Twelve year-old Michel’s freaking out as his snotty little cousin has gone missing from the garden. He sticks his head through a hole in the fence and is sucked into a giant vortex where he ends up in an infinitely long and mysterious corridor, with doors leading to many strange worlds. He also meets a pompous, food-obsessed, talking dog called Duke who happens to be searching for his equally fat brothers. Together they go on an adventure to hunt for their missing relatives, unaware that they are also being hunted by an evil power.
Elias Zapple was not born in 1922, as some would have you believe. His date of birth is not really relevant anyway. What is relevant is that he arose out of a tulip that was growing in some old granny’s garden in Camberwell. How he got to be in a tulip is not really clear, nor is it clear how he got out of the tulip and years later wrote the smash hit musical, ‘Love be a Stranger’, which was an international flop.
After that success, he went on to work as a 19th century Victorian chimney sweep where he was then inspired to write the acclaimed series of books entitled ‘Duke & Michel’. It is believed the fumes from the chimneys did so much damage to Elias that it was a miracle he ever ate a cupcake again.
Later, he time travelled back to the present and went on a series of trips to many foreign and distant lands. During these travels, Elias met and spoke to many interesting people, choosing to ignore all of them. He did, however, learn a couple of things. 1) The earth is flat and 2) You should never eat a banana when it’s not ripe.

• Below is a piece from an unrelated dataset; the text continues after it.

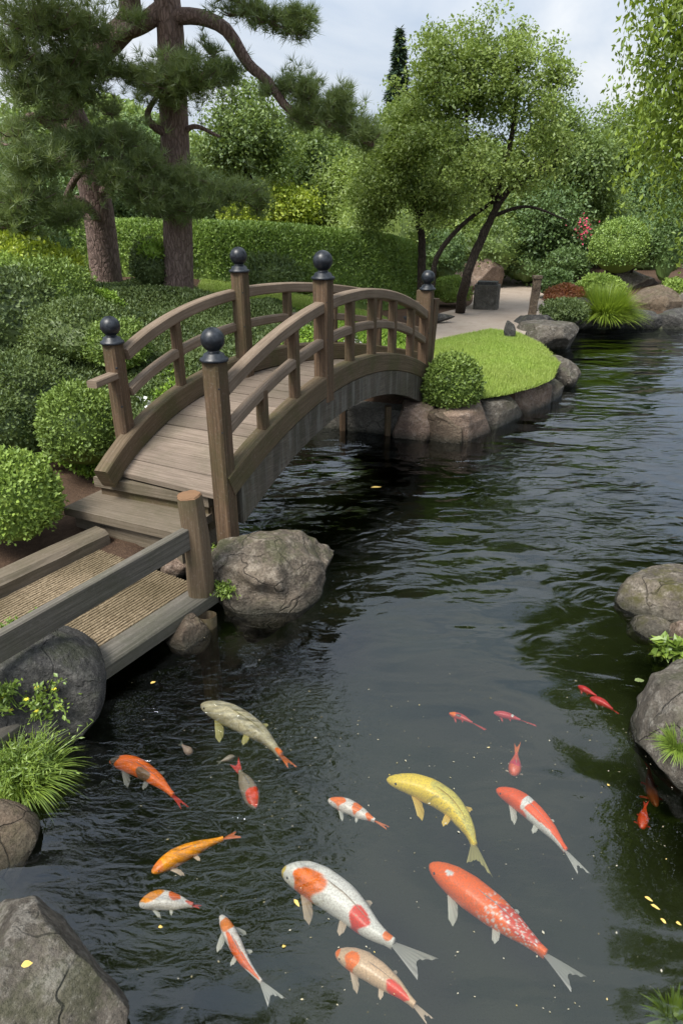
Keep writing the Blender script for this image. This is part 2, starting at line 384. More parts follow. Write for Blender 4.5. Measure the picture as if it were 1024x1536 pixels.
amp_mid = t.math('MULTIPLY', calm, t.math('MULTIPLY_ADD', far, .75, .25))
patch = t.ramp(t.noise(o, .7, 3, .5), [(.42, .05), (.6, 1.0)])
h = t.math('MULTIPLY', broad, t.math('MULTIPLY_ADD', calm, .05, .012))
h = t.math('ADD', h, t.math('MULTIPLY', mid, t.math('MULTIPLY', t.math('MULTIPLY', amp_mid, t.math('MULTIPLY_ADD', patch, .75, .3)), .031)))
h = t.math('ADD', h, t.math('MULTIPLY', small, t.math('MULTIPLY', patch, t.math('MULTIPLY', t.math('MULTIPLY_ADD', far, .8, .2), .0035))))
h = t.math('ADD', h, t.math('MULTIPLY', chop, t.math('MULTIPLY', zl, .0105)))
nb = t.bump(h, 1.0, 1.0)
fr = t.new('ShaderNodeFresnel'); fr.inputs['IOR'].default_value = 1.68; t.link(nb, fr.inputs['Normal'])
gl = t.new('ShaderNodeBsdfGlossy'); gl.inputs['Roughness'].default_value = .012; t.link(nb, gl.inputs['Normal']); gl.inputs['Color'].default_value = (.88,.94,1,1)
tr = t.new('ShaderNodeBsdfTransparent'); tr.inputs[0].default_value = (.97,.98,.97,1)
mx = t.new('ShaderNodeMixShader'); t.link(fr.outputs[0], mx.inputs[0]); t.link(tr.outputs[0], mx.inputs[1]); t.link(gl.outputs[0], mx.inputs[2])
t.link(mx.outputs[0], t.out.inputs[0])
va = t.new('ShaderNodeVolumeAbsorption'); va.inputs['Density'].default_value = 2.3; va.inputs['Color'].default_value = (.6,.64,.5,1)
t.link(va.outputs[0], t.out.inputs['Volume']); M['water'] = t.m
mbw = MB(); hexa(mbw, [(-2.2,-.2,-1.2),(14,-.2,-1.2),(14,15,-1.2),(-2.2,15,-1.2),(-2.2,-.2,0),(14,-.2,0),(14,15,0),(-2.2,15,0)])
wo = mesh('pond_water', np.vstack(mbw.v), mbw.f, M['water'], origin=(0,0,0)); tag(wo, kind='structure')

# path and lawn sheets
def strip(name, centre, widths, mat, lift, cross=9, n=60, origin=(0,0,0)):
    C = smooth_path(centre, n); w = np.interp(np.linspace(0,1,n), np.linspace(0,1,len(widths)), widths)
    T = norm(np.gradient(C, axis=0)); sd = np.stack([T[:,1], -T[:,0]], -1)
    u = np.linspace(-1, 1, cross); X = C[:,None,0]+sd[:,None,0]*u*w[:,None]/2; Y = C[:,None,1]+sd[:,None,1]*u*w[:,None]/2
    Z = land(X, Y)+lift; i = (np.arange(n-1)[:,None]*cross+np.arange(cross-1)[None,:])
    Fq = np.stack([i, i+1, i+cross+1, i+cross], -1).reshape(-1,4)
    return mesh(name, np.stack([X,Y,Z],-1).reshape(-1,3), Fq, mat, smooth=True, origin=origin)
t = NT('path_gravel'); o = t.coord(); n1 = t.noise(o, 1.1, 5, .6); n2 = t.noise(o, 90, 4, .8)
c = t.mix(t.ramp(n1, [(.3,0.0),(.7,1.0)]), (.3,.245,.2), (.4,.34,.285)); c = t.mix(t.ramp(n2, [(.5,0.0),(.68,.6)]), c, (.2,.165,.13)); c = t.mix(t.ramp(t.noise(o, 5, 6, .7), [(.52,0.0),(.7,.5)]), c, (.2,.16,.115))
t.principled(c, .9, t.bump(n2, .4, .01), .15); M['path'] = t.m
pth = [W(665,555,.32)[:2]+[.2,.3], W(690,495,.34)[:2], W(735,470,.36)[:2], W(770,452,.4)[:2], (4.4,19), (5.5,24)]
tag(strip('path', pth, [1.3,2.2,2.1,1.9,1.6,1.5], M['path'], .016, 13, 90), kind='structure')
t = NT('turf'); o = t.coord(); n1 = t.noise(o, 1.6, 5, .6); n2 = t.noise(o, 60, 4, .8)
c = t.mix(t.ramp(n1, [(.3,0.0),(.7,1.0)]), (.2,.26,.05), (.3,.35,.09)); c = t.mix(t.ramp(n2, [(.5,0.0),(.7,.7)]), c, (.06,.1,.012))
t.principled(c, .95, t.bump(n2, .6, .02), .1); M['turf'] = t.m

def in_poly(P, poly):
    X, Y = P[:,0], P[:,1]; ins = np.zeros(len(P), bool); A = np.asarray(poly); B = np.roll(A, -1, 0)
    for (ax, ay), (bx, by) in zip(A, B):
        ins ^= ((ay > Y) != (by > Y)) & (X < (bx-ax)*(Y-ay)/(by-ay+1e-12)+ax)
    return ins
def blades(name, poly, n, L, Wd, mat, seed, zf=land, lean=.5, obj_kind='stuff', label=None, cat=None, thr=None):
    r = np.random.default_rng(seed); A = np.asarray(poly); lo, hi = A.min(0), A.max(0)
    P = r.uniform(lo, hi, (n, 2)); P = P[in_poly(P, poly)]
    if thr is not None: P = P[thr(P)]
    m = len(P); Z = zf(P[:,0], P[:,1]); base = np.stack([P[:,0], P[:,1], Z-.004], -1)
    th = r.uniform(0, 2*PI, m); sd = np.stack([np.cos(th), np.sin(th), 0*th], -1)
    dr = norm(np.stack([r.normal(0, lean, m), r.normal(0, lean, m), np.ones(m)], -1)); l = L*r.uniform(.5, 1.25, m)[:,None]
    V = np.stack([base-sd*Wd/2, base+sd*Wd/2, base+dr*l], 1).reshape(-1,3)
    o = mesh(name, V, np.arange(3*m).reshape(-1,3), mat, origin=(0,0,0)); return tag(o, label, cat, kind=obj_kind)

# lawn on the point beyond the bridge (domed)
lawn_poly = [W(*p, .3)[:2] for p in [(652,552),(690,600),(722,602),(760,596),(800,585),(826,574),(838,550),(812,522),(775,503),(735,498),(690,507),(650,516)]]
def lawn_z(X, Y):
    P = np.stack([np.ravel(X), np.ravel(Y)], -1); A = np.asarray(lawn_poly); B = np.roll(A, -1, 0); d = np.full(len(P), 1e9)
    for (ax, ay), (bx, by) in zip(A, B):
        ex, ey = bx-ax, by-ay; tt = np.clip(((P[:,0]-ax)*ex+(P[:,1]-ay)*ey)/(ex*ex+ey*ey), 0, 1)
        d = np.minimum(d, np.hypot(P[:,0]-ax-tt*ex, P[:,1]-ay-tt*ey))
    ins = in_poly(P, lawn_poly)
    return (land(P[:,0], P[:,1]) + np.where(ins, .03+.03*sst(d, 0, .7), -.03)).reshape(np.shape(X))
lx = np.arange(1.0, 3.9, .05); ly = np.arange(7.0, 12.2, .05); LX, LY = np.meshgrid(lx, ly); LZ = lawn_z(LX, LY)
ins = in_poly(np.stack([LX.ravel(), LY.ravel()], -1), lawn_poly).reshape(LX.shape)
a_, b_ = len(lx), len(ly); I = (np.arange(b_-1)[:,None]*a_+np.arange(a_-1)[None,:])
keep = (ins[:-1,:-1] & ins[1:,:-1] & ins[:-1,1:] & ins[1:,1:])
LF = np.stack([I, I+1, I+a_+1, I+a_], -1)[keep]
tag(mesh('lawn', np.stack([LX,LY,LZ],-1).reshape(-1,3), LF, M['turf'], smooth=True, origin=(0,0,0)), kind='structure')
blades('lawn_grass', lawn_poly, 150000, .06, .011, M['grass'], 5, lawn_z, label='bright short mown grass on the rounded point beyond the bridge', cat='grass')
# lawn strip in front of the hedge
strip_poly = [(-2.6,12.6),(-1.2,12.2),(-.2,12.6),(.9,13.2),(.7,14.2),(-2.8,14.2)]
blades('grass_strip', strip_poly, 60000, .06, .014, M['grass'], 6, land, label='light green grass strip in front of the long hedge', cat='grass')

# ------------------------------------------------------------ leaves
def leaf_quads(P, Dr, N, L, Wd, fold=.15):
    Dr = norm(Dr); sd = norm(np.cross(Dr, N)); Nn = np.cross(sd, Dr)
    L = np.asarray(L)[:,None] if np.ndim(L) else L; Wd = np.asarray(Wd)[:,None] if np.ndim(Wd) else Wd
    V = np.stack([P, P+Dr*L*.45+sd*Wd*.5+Nn*Wd*fold, P+Dr*L, P+Dr*L*.45-sd*Wd*.5+Nn*Wd*fold], 1)
    return V.reshape(-1, 3)
def quads(n): return np.arange(4*n).reshape(-1, 4)
def uvsphere(c, r, n=24, m=16, lump=None, amp=0, zmin=None):
    th = np.linspace(0, 2*PI, n, endpoint=False); ph = np.linspace(0, PI, m)
    d = np.stack([np.sin(ph)[:,None]*np.cos(th), np.sin(ph)[:,None]*np.sin(th), np.repeat(np.cos(ph)[:,None], n, 1)], -1).reshape(-1,3)
    k = 1+(amp*lump(d*2) if lump else 0)
    V = np.asarray(c)+d*np.asarray(r)*(k[:,None] if lump else 1)
    i = np.arange(m-1)[:,None]; j = np.arange(n)[None,:]; j2 = (j+1) % n
    return V, np.stack([i*n+j, i*n+j2, (i+1)*n+j2, (i+1)*n+j], -1).reshape(-1,4)
def shrub(name, label, cat, c, r, n, L, Wd, mat, seed, lump=.1, group=None, core=.9, flat=0, shag=.05, stems=True, matcore=None, parent=None):
    """dense shrub: leaves all over a lumpy ellipsoid, several layers deep"""
    rr = np.random.default_rng(seed); f = sines(seed, 9, (2, 8)); c = np.asarray(c, float); r = np.asarray(r, float)
    d = norm(rr.normal(size=(n, 3))); d[:,2] = np.where(d[:,2] < -.55, -d[:,2], d[:,2])
    k = 1+lump*f(d*2); dep = 1-np.abs(rr.normal(0, shag, n))*1.6+rr.normal(0, shag*.35, n)
    dep = np.where(rr.uniform(0,1,n) < .03, rr.uniform(1.02, 1.12, n), dep)
    P = c+d*r*(k*dep)[:,None]; nrm = norm(d/r)
    Dr = nrm*.7+rr.normal(0, .75, (n,3))+np.array([0,0,.25]); N = nrm+rr.normal(0, .55, (n,3))
    s = rr.uniform(.6, 1.3, n)
    V = leaf_quads(P, Dr, N, L*s, Wd*s); Fq = quads(n)
    Vc, Fc = uvsphere(c, r*core*.97, 28, 18, f, lump)
    V = np.vstack([V, Vc]); Fq = np.vstack([Fq, Fc+4*n])
    if parent is not None: return mesh(name, V, Fq, mat, parent)
    return tag(mesh(name, V, Fq, mat, origin=(c[0], c[1], c[2]-r[2])), label, cat, group)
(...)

Many questions are often asked by his adoring public. Are you human? How many chimpanzees can fit inside a fridge? What is that thing growing on the side of your head? To which Mr. Zapple has always smiled, turned away and swam off into the sunset. He was once bitten by a shark, who was then bitten by a giant turtle who got tickled by a pufferfish, which was eaten by a Japanese man who then died because he had insulted the wife of the Japanese chef who had prepared the pufferfish.
Elias Zapple continues to work towards the unification of Korea and writing children’s stories that parents will spend huge sums of money on. He wishes everybody to know that every penny made from the books will go straight into his bank account, which he will then spend on a lavish, new tent.